The Reserve Bank of India has started a review of the non-performing asset or bad loan classification norms to ease the flow of credit to corporate groups.

The move follows a reference from the government and is aimed at relaxing the norms temporarily to enable companies to access funds during the economic downturn that is putting pressure on cash flows and repayment capabilities.

The review has been sought by the finance ministry following appeals from various industries such as steel, textiles and gems and jewellery.

Current guidelines mandate that any loan that remains overdue for 90 days is classified an NPA. Many industry groups have demanded lengthening the non-payment period to 180 days.

Sources close to the development, however, said the central bank is internally opposed to the suggestion because relaxing bad loan classification norms would take the Indian banking system below the global benchmark.

Instead, the central bank is looking at the possibility of reworking the borrower classification norms. Under current guidelines, a bank considers the account of an entire business group as non-performing if any of the loans sanctioned to a group company turns an NPA. This affects the funds flow to group companies.

If the borrower classification norm is done away with, only the group company that has defaulted will be denied fresh loans.

Sources said, a final decision on the issue will be taken after banks declare their third quarter results.

RBI has already started a review of loans to steel, textile and aviation companies. Banks are already showing signs of increasing delinquency levels with gross non-performing assets of the listed banks rising 10 per cent or by Rs 4,755 crore for the quarter ending September 2008.

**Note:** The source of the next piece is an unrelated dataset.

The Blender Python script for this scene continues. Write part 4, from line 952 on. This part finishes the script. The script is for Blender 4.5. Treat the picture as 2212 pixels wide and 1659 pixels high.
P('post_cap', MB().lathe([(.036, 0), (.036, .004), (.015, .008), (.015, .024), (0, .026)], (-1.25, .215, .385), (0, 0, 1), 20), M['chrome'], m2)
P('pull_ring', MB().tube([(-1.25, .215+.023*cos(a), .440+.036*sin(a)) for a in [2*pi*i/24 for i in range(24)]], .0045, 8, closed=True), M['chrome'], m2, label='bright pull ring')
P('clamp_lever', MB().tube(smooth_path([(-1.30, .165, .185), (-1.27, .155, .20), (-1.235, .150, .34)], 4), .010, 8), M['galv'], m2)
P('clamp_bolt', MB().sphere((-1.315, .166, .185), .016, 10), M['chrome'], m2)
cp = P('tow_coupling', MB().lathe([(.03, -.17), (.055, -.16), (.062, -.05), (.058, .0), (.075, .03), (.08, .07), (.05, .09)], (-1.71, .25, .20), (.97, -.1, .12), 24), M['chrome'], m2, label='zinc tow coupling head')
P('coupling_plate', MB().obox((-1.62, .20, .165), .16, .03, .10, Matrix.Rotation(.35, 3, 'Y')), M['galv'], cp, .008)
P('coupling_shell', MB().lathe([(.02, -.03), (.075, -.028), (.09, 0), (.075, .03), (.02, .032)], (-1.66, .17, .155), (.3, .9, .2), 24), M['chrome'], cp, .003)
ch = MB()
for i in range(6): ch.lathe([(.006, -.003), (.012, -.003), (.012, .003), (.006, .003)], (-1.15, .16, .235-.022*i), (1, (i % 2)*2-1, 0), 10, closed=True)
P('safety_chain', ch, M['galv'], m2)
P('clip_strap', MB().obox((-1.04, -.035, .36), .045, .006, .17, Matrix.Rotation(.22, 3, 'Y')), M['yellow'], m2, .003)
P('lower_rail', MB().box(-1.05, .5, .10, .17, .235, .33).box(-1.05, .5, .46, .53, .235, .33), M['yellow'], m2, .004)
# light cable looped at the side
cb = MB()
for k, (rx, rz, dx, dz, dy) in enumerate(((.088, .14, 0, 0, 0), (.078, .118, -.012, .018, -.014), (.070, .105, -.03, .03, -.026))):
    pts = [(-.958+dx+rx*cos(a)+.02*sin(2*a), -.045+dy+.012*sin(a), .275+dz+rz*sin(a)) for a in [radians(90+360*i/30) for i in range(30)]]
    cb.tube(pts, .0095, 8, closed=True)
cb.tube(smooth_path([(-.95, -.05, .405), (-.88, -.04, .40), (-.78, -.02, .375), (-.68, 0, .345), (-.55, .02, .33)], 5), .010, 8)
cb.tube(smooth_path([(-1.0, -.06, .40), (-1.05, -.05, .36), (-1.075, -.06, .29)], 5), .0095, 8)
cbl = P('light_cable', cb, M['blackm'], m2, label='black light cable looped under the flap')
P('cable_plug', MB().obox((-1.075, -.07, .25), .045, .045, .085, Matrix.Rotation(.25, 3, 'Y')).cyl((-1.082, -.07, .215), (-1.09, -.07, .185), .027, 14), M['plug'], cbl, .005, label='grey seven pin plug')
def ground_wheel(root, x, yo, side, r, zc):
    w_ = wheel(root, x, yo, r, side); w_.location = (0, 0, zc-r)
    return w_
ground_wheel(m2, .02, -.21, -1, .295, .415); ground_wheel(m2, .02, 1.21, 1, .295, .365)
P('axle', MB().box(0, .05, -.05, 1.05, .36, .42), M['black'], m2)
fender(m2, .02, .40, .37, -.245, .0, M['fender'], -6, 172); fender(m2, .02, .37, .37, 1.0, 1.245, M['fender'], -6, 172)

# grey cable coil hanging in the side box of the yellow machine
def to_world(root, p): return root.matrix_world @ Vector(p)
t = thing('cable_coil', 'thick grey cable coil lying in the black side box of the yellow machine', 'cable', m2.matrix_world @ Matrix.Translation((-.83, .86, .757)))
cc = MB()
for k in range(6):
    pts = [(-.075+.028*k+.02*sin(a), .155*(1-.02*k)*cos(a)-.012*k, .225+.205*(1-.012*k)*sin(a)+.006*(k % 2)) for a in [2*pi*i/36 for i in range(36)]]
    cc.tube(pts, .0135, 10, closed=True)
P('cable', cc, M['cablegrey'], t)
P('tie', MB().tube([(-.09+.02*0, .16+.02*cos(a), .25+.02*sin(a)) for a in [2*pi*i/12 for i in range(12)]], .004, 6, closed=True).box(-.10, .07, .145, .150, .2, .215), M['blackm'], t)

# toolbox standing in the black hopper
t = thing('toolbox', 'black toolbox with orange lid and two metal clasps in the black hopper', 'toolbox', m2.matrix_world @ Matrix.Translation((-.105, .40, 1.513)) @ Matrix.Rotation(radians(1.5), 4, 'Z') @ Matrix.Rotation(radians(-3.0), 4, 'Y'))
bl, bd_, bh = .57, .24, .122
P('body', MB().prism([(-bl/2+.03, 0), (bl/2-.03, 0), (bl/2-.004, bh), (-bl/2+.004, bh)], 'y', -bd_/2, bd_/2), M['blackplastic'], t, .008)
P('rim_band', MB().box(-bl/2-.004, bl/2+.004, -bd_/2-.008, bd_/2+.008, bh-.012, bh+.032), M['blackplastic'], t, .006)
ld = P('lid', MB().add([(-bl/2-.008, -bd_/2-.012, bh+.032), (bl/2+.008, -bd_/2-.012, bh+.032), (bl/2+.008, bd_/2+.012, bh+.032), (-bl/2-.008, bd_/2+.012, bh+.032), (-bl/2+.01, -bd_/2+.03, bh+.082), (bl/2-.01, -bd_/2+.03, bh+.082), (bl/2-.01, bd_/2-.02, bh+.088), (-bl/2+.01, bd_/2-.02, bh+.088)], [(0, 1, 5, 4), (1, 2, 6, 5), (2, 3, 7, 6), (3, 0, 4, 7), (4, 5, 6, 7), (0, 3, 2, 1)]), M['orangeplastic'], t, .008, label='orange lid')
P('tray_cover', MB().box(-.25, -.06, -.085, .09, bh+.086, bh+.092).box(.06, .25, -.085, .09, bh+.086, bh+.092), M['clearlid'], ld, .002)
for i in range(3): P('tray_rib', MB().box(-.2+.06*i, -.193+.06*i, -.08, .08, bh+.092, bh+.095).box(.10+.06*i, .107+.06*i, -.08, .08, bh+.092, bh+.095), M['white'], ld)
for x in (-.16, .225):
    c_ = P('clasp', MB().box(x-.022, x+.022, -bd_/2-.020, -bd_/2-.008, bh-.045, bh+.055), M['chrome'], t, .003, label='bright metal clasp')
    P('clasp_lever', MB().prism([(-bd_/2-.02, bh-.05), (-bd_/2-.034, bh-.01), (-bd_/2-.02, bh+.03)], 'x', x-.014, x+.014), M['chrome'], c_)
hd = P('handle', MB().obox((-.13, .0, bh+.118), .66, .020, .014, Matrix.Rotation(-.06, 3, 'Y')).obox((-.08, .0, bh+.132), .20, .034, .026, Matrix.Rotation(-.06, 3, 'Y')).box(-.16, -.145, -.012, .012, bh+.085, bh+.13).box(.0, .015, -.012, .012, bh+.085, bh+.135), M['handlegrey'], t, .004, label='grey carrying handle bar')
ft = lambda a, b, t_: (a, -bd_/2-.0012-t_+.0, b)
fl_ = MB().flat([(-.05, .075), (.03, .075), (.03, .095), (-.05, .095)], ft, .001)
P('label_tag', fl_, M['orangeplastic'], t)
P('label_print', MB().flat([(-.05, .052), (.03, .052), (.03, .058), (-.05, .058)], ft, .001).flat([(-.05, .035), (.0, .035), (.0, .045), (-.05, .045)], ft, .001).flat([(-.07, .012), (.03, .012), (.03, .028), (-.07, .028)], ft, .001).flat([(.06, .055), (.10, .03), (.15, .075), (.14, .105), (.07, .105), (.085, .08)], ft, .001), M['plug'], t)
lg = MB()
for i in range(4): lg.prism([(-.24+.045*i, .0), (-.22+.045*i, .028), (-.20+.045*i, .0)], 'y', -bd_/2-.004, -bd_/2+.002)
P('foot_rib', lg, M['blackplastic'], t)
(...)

RBI has already eased NPA classification and treatment norms. For instance, it has allowed banks to restructure loans to real estate companies and treat them as ‘standard assets’. Similarly, a second restructuring has been permitted for most sectors without having to make additional provisions by classifying them as bad debt.

For derivative-related losses, RBI has already done away with the move to classify all group companies as defaulters if one of the companies does not meet its liability towards a bank.

Sources said that the relaxation will, however, make it even more crucial for banks to monitor the end-use of loans given to the group so that funds are not diverted.